Wednesday, July 18, 2012

Bob Beckel, my favorite punching bag

Old Bob was sounding off on Fox New's "Five" last night, displaying his deep ignorance. Bob was defending Obama's claim that government support was behind every successful enterpreneur.  So he says "Bill Gates claimed the space program made the first micro computer possible." 
  Not true Bob.  What made the microcomputer, the Altairs, the Ithaca Intersysterms, the Cromemcos, the Commodore PETs, the Apple IIs and the Radio Shack TRS-80s possible was the microprocessor, a single 40 pin dual inline package  that does the thinking that makes a computer compute. 
   The first micro processor was designed by Intel, for a Japanese customer making desktop calculating machines.  The Japanese company, BubCom, wanted to make an exceptionally powerful product that could do square roots.  The Intel designers were inspired by the PDP-8, the first minicomputer, which had an elegantly simple design and astonishing power.  Intel designed a CPU chip for BubCom which became the Intel 4004.  To make the CPU become a desktop calculator Intel wrote a program, stored in a ROM chip to make the CPU recognize the keys in the keyboard, do the arithmetic and drive the display.

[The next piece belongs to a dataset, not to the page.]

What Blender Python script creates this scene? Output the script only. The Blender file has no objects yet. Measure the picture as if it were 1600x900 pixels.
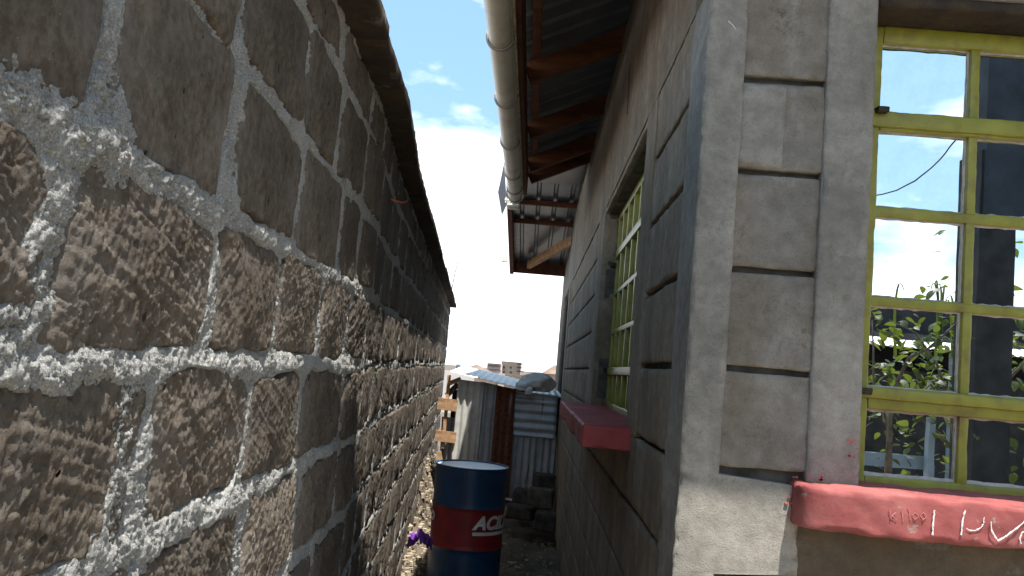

The 4004 was nearly as powerful as the much bigger contemporary PDP-8 minicomputer.
   The PDP-8 motherboard, designed before microprocessors existed, used ordinary TTL logic gates to do it's thinking.  That mother board was some 17 inches square, contained some 200 odd chips.  The entire PDP-8 machine cost $7000 in 1969, weighed 50 pounds, and mounted in a 19 inch relay rack.  Took up a foot of rack space.  The Intel 4004 chip was nearly as powerful, cost $20 (then)  and didn't weigh an ounce.  This microprocessor chip made the microcomputers possible. 
   No government funds, projects, spinoffs, regulators, tax men involved.  It was a straight commercial deal brought to us by Silicon Valley entrepreneurs, no government involvement what so ever.